Introduction to Enology
Lactology
Food and Culture
History of Andalucia in the Modern Age
Jews in Spain.


Woohoo!!!

More soon about school, dinner parties, and my new housemates. This weekend I´m leaving for Barcelona with Taylor and will come back with lots of pictures of that too. Hopefully by then I´ll have internet access in my piso.

Monday, September 7, 2009

My first spanish dinner party

This is Joaquin, my language intercambio in Cadíz. He teaches at a primary school and has been learning English the past few years.
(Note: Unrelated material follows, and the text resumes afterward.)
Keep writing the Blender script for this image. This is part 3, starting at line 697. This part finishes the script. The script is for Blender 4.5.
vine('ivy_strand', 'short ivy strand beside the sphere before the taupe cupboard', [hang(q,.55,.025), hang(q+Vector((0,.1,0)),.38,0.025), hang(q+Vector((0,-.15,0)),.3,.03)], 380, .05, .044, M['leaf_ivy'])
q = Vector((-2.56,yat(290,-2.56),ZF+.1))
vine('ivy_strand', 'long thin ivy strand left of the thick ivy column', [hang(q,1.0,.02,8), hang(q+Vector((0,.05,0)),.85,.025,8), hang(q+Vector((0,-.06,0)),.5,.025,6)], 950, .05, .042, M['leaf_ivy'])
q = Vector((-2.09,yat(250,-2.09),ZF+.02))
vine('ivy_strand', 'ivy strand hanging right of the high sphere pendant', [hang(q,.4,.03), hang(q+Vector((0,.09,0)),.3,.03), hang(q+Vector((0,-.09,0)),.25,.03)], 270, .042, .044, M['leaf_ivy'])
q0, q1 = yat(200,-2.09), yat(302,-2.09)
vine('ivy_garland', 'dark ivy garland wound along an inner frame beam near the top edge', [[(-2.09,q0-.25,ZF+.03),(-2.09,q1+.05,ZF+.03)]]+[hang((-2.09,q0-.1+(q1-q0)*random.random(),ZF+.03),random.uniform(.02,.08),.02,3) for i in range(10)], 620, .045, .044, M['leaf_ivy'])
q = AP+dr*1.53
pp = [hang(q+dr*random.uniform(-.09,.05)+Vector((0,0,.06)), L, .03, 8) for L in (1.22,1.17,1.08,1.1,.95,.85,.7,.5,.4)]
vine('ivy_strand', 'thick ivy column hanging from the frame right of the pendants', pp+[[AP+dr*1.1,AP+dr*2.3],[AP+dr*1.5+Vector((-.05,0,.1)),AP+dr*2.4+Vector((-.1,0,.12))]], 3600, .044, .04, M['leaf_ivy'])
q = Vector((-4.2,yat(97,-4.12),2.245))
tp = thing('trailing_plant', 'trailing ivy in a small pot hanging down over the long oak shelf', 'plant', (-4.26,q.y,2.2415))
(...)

Shirley and I spent two hours every weekday afternoon walking around Cadíz or sitting in cafés practicing Spanish and English with him. He is one of the most generous and friendly people I've met and a great friend I hope to keep in contact with.

This is Joaquin's wife, Francis, their best friend Miguel, and Francis' salmorejo.


Joaquin and Francis invited Shirley, Annie and I over for dinner and asked that I cooked (!!). So we met at 4, did lots of grocery shopping, and went home and had a party. I made cuban food, Annie made drinks, Joaquin made spanish tortilla, and Francis, the salmorejo.

After checking maybe 7 stores, we decided we'd have to make mojitos without limes. Annie got creative with grapefruit and oranges, and our cuban dinner was saved!


The menu: citrus-adobo chicken, black beans, tomatoes and rice.